I think that’s expensive for Taiwan. By that I mean that is unaffordable for someone on an average wage here. I know some gyms that if you are already a member is about 700 for 40 minutes. The quality would be about the same as world gym.
This seems to be standard for gym memberships most places - after all, the basic business model relies on signing up a lot of people to contracts and them not actually showing up. I read that planet fitness has an average of 7500 members per gym.
Had a new world gym opening close to my office a couple of years ago, always a pleasure walking by there when those spicy young ladies in gym clothes approached us in their recruitment drives
Don’t know about World Gym, but one way to bring the price down is to pal up, or let them pal you up with somebody who has similar goals.
A personal trainer should cut the price if he’s training two people that hour, not just you. The trainer can stagger the both of you so that he’s one-on-one with each while the other rests.
This seemed to be a popular option in my old gym in Hsinchu.

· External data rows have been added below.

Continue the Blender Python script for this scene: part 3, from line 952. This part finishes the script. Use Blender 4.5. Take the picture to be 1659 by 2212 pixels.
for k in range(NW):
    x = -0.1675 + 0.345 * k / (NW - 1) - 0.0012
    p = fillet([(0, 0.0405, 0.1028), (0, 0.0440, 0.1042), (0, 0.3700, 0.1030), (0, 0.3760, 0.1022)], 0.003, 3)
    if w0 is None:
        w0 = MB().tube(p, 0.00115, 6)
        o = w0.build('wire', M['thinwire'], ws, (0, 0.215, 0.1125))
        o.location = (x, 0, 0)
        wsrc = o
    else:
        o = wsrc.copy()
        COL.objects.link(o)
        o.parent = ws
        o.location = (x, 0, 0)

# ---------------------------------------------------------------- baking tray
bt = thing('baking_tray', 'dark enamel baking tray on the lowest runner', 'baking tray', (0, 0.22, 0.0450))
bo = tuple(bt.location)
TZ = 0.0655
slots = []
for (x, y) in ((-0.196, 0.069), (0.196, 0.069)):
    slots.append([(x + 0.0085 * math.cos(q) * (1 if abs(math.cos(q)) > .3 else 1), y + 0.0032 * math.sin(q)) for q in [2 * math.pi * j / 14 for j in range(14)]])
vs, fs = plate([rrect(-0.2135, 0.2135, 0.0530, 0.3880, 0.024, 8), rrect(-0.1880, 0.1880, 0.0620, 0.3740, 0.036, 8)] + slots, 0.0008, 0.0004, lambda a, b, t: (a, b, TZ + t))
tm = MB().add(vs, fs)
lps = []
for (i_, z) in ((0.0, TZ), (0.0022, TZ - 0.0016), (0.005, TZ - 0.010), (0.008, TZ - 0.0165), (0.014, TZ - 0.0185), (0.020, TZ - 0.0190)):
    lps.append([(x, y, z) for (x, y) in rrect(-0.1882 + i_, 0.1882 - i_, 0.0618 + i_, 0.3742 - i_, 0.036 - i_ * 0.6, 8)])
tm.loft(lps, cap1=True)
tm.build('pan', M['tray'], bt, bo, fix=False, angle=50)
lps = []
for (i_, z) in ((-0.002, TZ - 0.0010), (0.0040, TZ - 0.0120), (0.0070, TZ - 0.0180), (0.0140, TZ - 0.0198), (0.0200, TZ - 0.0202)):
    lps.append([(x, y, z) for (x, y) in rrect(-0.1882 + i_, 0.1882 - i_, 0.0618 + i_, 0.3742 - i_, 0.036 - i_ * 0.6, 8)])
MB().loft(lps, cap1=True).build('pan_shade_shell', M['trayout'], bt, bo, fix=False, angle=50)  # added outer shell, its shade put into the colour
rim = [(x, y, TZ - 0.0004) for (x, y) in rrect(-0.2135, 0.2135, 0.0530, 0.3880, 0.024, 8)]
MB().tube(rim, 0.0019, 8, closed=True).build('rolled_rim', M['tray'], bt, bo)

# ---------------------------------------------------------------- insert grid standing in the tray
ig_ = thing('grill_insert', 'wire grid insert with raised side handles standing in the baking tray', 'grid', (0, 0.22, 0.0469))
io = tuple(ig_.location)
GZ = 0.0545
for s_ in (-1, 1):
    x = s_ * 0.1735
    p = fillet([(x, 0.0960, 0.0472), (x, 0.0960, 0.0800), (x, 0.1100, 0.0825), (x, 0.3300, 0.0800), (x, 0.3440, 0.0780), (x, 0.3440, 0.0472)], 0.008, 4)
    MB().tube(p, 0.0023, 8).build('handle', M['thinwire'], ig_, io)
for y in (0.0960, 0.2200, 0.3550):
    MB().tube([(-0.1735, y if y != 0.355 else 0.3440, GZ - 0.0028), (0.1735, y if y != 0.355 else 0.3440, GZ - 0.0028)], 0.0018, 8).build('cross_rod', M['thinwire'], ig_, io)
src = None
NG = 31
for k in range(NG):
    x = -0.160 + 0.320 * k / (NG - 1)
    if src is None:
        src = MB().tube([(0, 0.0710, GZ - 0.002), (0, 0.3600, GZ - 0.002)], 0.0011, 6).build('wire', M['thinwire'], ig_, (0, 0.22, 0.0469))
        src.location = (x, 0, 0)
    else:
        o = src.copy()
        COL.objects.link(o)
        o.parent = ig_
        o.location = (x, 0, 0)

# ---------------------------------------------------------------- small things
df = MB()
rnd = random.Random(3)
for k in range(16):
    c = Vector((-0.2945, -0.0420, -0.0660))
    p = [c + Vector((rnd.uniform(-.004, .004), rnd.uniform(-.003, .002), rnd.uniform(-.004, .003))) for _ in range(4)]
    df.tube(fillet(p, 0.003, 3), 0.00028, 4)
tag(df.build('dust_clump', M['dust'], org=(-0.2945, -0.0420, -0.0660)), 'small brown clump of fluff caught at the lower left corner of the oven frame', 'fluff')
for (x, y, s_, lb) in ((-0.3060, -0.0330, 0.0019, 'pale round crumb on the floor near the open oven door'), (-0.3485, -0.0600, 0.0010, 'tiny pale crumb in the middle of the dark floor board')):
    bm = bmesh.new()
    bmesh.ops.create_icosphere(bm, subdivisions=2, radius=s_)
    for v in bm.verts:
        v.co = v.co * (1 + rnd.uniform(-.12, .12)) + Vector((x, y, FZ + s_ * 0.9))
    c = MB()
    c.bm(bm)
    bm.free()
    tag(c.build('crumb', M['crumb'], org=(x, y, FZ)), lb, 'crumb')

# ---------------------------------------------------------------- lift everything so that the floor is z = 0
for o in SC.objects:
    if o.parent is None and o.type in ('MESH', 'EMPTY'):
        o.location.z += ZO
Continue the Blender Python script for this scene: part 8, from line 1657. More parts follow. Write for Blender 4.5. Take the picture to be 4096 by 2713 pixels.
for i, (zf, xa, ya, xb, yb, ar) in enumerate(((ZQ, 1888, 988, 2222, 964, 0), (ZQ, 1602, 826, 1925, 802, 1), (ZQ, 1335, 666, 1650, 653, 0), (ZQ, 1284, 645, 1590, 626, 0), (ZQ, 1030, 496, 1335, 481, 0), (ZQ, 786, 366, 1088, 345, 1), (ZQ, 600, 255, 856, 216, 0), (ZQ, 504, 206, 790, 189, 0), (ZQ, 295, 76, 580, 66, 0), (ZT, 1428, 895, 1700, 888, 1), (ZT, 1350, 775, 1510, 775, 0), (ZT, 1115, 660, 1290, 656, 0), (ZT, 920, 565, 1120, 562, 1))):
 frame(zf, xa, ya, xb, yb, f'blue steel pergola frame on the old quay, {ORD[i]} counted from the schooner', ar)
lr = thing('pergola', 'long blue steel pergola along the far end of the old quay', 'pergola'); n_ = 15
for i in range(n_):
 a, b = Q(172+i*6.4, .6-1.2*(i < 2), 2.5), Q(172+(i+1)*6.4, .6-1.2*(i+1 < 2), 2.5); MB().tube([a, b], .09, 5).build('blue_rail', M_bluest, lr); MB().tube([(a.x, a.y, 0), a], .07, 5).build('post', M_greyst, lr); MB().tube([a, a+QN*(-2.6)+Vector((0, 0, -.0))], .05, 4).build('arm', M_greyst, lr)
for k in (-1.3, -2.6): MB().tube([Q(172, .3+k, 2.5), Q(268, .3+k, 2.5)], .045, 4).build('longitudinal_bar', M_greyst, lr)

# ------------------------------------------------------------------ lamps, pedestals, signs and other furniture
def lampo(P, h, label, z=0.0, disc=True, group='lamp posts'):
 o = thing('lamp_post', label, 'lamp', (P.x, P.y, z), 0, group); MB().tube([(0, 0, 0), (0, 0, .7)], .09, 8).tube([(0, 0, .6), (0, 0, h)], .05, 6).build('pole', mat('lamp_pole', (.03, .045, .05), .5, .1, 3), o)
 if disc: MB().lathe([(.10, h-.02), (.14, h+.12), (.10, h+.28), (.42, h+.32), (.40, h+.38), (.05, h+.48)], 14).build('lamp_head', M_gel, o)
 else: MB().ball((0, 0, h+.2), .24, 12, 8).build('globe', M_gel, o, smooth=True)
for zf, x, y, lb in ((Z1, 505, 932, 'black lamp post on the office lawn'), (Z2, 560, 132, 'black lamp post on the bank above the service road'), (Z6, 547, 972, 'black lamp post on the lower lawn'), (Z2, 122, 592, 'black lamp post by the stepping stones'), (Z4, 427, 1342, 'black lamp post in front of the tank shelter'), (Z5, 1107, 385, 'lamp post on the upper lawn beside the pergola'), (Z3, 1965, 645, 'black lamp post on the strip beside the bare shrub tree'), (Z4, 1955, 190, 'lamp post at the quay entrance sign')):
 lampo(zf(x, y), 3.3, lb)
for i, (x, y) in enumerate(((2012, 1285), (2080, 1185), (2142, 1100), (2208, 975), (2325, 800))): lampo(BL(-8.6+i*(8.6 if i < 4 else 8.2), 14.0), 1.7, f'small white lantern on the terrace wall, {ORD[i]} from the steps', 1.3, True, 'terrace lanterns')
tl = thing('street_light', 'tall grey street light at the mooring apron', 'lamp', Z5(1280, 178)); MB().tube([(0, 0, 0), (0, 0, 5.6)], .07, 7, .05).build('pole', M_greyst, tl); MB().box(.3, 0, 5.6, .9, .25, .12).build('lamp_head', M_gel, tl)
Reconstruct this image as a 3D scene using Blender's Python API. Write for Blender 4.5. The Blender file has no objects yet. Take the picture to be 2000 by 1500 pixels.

To my eye the trainer had to work harder, but it seemed doable.
I won’t go to fitness centers (the kind that charge by the minute) because when I did the numbers it’s cheaper to join world gym or other chains. At least WG charge monthly and doesn’t make you pay a year up front, and that it’s less likely to just all suddenly close up. Plus WG allows you to go to their various locations (for the normal membership, there are cheaper membership that’s tied to a particular gym and there’s a fee to move in those case) giving me options if I need to shower out there (which is often in this never ending summer). They also provide towels.
I won’t touch non chain gyms… they’re known to sell membership where you must pay for a year at a time and then close up without warning.
I never tried personal trainers but it just looks like they don’t do much apart from telling you how to do some exercises. As for form you could just look at how others are doing it.